シモンが見かけによって人を判断するのに対し、罪深い女はその態度を通して自分の心を誠実に表した。シモンはイエスを家に招いたにも関わらず、リスクも冒さず、自分の人生が師イエスに巻き込まれることも欲しないが、一方、女は愛と尊敬をもって完全に自分をイエスに託したと指摘された。

ファリサイ派のシモンは、イエスが罪びとに接触することが理解できず、イエスが預言者であるならば罪びとたちを見分け、自分が汚されないように彼らを遠ざけておくはずだと考えた。

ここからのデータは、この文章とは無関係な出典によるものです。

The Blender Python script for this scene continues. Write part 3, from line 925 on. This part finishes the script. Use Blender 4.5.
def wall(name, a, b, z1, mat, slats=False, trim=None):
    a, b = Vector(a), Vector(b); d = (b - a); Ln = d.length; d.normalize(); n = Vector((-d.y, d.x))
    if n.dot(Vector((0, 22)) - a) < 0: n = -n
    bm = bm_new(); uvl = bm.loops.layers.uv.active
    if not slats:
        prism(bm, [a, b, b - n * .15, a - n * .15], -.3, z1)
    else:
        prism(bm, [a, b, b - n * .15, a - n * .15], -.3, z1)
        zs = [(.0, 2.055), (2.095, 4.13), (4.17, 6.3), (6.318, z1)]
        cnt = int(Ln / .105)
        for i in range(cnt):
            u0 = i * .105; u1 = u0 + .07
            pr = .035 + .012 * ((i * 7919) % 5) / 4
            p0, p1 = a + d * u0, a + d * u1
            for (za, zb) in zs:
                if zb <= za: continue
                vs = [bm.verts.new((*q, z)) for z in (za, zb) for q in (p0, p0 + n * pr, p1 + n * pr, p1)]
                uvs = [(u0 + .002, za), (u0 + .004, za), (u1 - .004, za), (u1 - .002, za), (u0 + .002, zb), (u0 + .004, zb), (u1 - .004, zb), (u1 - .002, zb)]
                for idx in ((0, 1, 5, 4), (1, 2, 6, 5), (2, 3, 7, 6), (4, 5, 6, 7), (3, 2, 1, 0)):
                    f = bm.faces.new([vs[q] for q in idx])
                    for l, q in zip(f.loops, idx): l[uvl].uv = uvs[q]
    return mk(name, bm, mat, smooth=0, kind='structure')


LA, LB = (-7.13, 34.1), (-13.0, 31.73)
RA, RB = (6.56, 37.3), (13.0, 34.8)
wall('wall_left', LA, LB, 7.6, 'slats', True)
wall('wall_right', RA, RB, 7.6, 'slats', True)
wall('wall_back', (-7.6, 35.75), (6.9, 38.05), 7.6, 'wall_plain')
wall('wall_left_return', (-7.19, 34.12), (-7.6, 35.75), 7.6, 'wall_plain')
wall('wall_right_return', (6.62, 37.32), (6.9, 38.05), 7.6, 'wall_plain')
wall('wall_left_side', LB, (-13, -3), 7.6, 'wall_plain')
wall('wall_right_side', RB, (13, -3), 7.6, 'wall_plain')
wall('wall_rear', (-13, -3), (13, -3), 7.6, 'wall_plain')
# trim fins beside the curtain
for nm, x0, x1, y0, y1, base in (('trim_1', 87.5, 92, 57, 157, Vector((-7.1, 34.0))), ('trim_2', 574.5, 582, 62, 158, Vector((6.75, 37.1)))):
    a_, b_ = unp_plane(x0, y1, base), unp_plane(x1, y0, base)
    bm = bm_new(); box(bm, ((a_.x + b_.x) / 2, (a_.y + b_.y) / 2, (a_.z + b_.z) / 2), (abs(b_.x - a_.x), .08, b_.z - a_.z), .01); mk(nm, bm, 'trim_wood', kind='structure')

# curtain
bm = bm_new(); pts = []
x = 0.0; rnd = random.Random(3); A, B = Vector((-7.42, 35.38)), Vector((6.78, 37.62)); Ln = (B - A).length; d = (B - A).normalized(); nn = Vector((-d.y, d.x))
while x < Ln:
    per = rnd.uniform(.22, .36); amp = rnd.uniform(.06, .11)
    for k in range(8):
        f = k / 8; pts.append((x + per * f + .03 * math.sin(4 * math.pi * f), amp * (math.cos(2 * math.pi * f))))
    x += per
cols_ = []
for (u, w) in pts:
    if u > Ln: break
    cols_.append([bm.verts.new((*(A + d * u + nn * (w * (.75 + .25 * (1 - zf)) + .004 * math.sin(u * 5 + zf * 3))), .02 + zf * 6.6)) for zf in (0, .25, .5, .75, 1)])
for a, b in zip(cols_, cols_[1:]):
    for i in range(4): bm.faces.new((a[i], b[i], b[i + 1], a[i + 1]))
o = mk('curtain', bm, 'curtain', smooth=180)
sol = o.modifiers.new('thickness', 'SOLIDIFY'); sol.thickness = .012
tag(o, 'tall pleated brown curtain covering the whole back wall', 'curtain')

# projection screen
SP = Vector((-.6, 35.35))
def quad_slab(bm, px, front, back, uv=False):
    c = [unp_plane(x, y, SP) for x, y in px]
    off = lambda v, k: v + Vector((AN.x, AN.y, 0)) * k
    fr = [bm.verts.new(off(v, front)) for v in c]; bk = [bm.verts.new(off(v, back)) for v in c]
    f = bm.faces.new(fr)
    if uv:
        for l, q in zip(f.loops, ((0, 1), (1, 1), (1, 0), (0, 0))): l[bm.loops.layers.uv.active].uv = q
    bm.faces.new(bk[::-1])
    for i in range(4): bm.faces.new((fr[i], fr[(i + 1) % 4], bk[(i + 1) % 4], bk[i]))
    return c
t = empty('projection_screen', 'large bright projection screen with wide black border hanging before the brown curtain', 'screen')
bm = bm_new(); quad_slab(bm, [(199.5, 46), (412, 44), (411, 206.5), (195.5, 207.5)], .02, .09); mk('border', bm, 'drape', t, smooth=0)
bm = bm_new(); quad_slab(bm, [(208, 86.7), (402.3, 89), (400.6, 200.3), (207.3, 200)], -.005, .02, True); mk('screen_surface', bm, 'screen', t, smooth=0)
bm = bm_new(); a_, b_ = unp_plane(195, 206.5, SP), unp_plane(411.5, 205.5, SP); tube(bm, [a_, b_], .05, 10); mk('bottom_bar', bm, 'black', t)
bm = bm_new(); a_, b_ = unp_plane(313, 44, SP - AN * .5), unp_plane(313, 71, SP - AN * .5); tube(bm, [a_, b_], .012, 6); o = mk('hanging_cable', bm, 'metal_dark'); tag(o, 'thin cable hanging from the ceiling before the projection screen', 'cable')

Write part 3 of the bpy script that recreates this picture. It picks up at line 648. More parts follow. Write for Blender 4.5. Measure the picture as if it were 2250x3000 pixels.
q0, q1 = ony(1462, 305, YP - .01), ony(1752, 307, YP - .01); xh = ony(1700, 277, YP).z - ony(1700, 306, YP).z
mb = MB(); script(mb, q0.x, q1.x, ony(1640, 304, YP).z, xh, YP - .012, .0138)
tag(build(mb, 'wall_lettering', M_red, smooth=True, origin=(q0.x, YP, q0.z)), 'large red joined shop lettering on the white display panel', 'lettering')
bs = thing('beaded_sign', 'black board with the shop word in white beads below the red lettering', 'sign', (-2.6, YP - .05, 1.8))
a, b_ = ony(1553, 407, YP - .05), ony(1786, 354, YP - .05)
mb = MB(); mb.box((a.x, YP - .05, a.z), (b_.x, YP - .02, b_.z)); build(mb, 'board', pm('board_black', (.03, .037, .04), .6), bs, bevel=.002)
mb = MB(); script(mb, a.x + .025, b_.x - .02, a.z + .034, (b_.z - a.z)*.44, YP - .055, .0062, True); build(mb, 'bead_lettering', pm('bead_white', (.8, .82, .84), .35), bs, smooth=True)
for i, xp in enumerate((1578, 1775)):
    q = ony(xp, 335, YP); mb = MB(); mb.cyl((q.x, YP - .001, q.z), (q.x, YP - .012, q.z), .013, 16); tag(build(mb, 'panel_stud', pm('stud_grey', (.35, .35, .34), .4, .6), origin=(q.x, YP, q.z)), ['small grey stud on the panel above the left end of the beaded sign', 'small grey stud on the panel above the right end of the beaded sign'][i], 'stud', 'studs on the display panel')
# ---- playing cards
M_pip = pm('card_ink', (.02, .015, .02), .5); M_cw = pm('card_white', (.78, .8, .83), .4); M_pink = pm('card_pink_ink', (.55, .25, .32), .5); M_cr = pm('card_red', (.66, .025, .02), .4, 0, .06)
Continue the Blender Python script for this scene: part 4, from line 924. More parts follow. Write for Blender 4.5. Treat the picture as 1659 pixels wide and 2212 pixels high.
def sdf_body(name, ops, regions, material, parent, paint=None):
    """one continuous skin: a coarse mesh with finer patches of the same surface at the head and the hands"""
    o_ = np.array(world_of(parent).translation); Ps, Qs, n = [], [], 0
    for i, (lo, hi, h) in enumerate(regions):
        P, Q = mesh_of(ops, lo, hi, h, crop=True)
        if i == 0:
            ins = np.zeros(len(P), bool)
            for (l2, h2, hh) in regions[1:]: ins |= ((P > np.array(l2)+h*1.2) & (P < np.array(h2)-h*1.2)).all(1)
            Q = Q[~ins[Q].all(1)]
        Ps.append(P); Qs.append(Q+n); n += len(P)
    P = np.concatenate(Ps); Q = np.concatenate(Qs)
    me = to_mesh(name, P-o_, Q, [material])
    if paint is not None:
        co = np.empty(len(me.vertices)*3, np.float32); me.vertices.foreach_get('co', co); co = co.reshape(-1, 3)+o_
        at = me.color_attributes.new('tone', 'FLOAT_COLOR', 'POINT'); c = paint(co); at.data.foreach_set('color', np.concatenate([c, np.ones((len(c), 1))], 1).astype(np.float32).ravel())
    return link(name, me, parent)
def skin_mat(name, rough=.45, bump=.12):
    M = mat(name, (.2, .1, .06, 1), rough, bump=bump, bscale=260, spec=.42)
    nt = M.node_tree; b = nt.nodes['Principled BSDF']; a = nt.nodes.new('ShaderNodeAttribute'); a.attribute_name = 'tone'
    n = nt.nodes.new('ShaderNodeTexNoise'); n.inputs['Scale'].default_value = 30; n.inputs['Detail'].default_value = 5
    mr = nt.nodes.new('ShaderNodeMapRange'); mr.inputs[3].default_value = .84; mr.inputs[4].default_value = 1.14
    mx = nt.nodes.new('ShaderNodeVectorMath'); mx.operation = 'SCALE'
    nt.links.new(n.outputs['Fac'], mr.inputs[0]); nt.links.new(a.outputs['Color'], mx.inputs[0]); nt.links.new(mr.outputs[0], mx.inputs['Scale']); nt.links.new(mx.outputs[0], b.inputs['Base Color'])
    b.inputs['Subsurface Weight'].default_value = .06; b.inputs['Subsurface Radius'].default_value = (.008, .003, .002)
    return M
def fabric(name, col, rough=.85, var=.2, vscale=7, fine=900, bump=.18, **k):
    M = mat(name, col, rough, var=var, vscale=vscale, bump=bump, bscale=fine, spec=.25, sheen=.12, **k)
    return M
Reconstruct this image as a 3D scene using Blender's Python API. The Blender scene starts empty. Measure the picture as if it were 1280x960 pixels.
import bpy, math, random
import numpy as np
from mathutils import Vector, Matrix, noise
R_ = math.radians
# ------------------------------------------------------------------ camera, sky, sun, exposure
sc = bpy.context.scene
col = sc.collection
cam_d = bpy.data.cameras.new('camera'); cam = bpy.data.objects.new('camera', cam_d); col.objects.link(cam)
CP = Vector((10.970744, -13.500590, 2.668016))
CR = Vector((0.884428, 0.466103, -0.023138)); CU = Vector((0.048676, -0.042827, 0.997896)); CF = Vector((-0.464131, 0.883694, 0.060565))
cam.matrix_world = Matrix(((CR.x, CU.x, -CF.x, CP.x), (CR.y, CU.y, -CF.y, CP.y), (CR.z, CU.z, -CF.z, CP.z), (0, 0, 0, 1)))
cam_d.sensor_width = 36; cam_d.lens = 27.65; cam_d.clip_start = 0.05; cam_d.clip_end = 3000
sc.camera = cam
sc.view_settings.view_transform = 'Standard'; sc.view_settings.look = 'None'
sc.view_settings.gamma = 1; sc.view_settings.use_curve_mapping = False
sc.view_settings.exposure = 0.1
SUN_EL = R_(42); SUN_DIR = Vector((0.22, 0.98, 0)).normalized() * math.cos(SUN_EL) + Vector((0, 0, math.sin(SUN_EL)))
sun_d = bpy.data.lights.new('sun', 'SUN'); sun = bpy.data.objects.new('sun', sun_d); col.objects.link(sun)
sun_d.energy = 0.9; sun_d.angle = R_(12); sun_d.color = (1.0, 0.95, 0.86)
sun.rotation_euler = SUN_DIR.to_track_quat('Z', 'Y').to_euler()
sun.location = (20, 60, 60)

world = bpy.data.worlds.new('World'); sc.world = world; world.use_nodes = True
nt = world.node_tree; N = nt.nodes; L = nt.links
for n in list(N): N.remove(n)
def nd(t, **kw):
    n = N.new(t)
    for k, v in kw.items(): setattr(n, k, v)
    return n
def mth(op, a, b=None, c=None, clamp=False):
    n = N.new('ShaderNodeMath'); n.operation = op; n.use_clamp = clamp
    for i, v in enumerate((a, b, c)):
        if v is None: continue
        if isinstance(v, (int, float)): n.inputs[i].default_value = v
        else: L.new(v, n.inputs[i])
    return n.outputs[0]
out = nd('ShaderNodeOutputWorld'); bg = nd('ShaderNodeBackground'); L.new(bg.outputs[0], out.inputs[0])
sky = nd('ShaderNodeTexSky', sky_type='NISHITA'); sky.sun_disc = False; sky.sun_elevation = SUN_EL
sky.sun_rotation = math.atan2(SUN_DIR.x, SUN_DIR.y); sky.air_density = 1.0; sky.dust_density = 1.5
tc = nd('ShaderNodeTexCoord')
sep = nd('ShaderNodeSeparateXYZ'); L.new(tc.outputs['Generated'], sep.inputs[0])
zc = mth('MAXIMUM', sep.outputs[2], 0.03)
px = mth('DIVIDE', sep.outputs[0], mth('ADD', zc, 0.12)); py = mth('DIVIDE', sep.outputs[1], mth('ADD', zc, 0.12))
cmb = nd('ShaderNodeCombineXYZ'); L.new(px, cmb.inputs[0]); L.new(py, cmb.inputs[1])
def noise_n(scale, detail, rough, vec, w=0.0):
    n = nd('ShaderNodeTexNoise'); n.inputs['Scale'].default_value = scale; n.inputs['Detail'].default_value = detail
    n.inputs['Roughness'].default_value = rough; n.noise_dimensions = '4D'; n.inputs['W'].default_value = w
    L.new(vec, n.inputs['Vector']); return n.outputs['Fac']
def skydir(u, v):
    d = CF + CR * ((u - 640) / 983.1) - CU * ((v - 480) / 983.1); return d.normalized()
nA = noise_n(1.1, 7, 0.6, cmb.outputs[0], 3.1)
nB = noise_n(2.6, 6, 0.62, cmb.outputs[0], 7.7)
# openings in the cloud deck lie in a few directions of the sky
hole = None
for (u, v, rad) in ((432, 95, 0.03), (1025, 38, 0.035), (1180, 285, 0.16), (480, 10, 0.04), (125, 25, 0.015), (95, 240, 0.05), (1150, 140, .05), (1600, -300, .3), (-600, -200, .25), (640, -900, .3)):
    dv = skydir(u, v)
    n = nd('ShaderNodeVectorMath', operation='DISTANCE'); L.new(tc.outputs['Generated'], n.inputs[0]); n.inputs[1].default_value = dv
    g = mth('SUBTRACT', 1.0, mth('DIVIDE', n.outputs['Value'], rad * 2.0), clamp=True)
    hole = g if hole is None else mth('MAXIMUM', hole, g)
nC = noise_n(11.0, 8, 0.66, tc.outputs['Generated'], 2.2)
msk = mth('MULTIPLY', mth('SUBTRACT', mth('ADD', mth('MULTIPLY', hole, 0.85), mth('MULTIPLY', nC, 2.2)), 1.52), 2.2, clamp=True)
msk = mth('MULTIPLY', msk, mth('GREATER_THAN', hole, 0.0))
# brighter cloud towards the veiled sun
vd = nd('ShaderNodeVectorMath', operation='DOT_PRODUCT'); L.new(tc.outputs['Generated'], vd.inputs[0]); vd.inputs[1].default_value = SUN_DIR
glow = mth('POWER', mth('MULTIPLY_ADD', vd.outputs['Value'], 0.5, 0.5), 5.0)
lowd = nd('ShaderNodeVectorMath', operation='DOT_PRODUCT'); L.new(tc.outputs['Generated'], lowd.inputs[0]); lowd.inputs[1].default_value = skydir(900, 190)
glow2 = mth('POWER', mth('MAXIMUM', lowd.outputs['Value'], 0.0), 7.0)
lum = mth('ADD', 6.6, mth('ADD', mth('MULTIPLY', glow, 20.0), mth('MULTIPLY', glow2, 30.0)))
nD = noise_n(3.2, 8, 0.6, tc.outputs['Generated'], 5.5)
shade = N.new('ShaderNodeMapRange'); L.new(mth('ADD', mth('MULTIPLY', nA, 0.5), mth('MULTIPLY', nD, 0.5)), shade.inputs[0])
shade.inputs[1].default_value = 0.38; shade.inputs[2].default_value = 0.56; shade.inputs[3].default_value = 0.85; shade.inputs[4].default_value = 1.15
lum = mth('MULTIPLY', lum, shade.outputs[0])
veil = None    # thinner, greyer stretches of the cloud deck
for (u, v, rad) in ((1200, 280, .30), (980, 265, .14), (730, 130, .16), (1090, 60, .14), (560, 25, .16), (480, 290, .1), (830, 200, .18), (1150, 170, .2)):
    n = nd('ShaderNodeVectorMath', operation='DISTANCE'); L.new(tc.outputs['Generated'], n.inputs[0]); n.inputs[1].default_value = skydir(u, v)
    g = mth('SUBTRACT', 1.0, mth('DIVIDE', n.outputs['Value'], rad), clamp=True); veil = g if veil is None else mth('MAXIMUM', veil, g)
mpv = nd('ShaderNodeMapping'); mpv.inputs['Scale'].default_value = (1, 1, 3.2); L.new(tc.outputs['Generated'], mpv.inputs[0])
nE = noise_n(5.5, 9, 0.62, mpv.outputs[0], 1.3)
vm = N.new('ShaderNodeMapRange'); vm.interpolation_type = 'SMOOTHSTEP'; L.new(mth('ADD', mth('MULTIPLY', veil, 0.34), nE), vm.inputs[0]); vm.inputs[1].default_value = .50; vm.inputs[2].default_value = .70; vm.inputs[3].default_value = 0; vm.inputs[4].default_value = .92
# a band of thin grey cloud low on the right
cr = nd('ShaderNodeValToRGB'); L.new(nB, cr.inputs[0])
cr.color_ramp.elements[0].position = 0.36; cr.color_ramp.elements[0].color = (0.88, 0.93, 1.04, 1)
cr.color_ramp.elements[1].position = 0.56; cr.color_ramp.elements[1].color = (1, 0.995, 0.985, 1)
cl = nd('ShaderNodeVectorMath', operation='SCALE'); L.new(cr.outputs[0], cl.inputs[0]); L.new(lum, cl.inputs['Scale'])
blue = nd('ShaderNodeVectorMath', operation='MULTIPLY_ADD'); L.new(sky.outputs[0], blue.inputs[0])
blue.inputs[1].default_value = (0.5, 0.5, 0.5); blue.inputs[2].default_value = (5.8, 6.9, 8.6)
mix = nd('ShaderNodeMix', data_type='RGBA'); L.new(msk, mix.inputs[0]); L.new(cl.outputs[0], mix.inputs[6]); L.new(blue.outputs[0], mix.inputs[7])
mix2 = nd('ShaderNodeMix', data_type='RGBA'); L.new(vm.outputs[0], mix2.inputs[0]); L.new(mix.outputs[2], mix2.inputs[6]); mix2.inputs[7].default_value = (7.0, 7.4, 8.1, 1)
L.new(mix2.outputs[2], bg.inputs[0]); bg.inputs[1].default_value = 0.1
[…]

教皇は、シモンのような態度は、神と罪を根本的に相容れないものとして捉えることから起きる、宗教理解におけるある意味典型的な態度であると話された。

しかし、神のみことばは、罪と罪びとを区別することを教えていると述べた教皇は、罪に対して妥協してはならないが、罪びと、すなわちわたしたち皆は、病者のように癒される必要があり、癒されるためには医者に近づいてもらい、見て、触れてもらう必要があると説かれた。

イエスが、罪深い女に汚されることを恐れず、ご自分に触れるがままにされたのは、イエスが神なる聖なる方であり、いつくしみ深い御父の傍にいる自由な方であるためと教皇は述べられた。

ファリサイ派と町の人々の冷酷な裁きによって孤立しているこの女の立場を終わらせるために、イエスは「あなたの罪は赦された」(ルカ7,48)と言い、さらに女の信仰と回心の真摯さを見て、すべての人の前で「あなたの信仰があなたを救った」(同7,50)と宣言した。

多くの罪を赦された者は、イエスに大きな愛を示す一方で、「赦されることの少ない者は、愛することも少ない」(同7,47)とのイエスの言葉に、教皇は「信仰と愛と感謝」の関係を見出された。

信仰の賜物を知り、わたしたちにはもったいないほどの主の大きな愛に感謝するよう招かれた教皇は、神から注がれたその愛をわたしたちもまた隣人や家庭や社会に注ぐことで、主のいつくしみを皆に伝えていこうと呼びかけられた。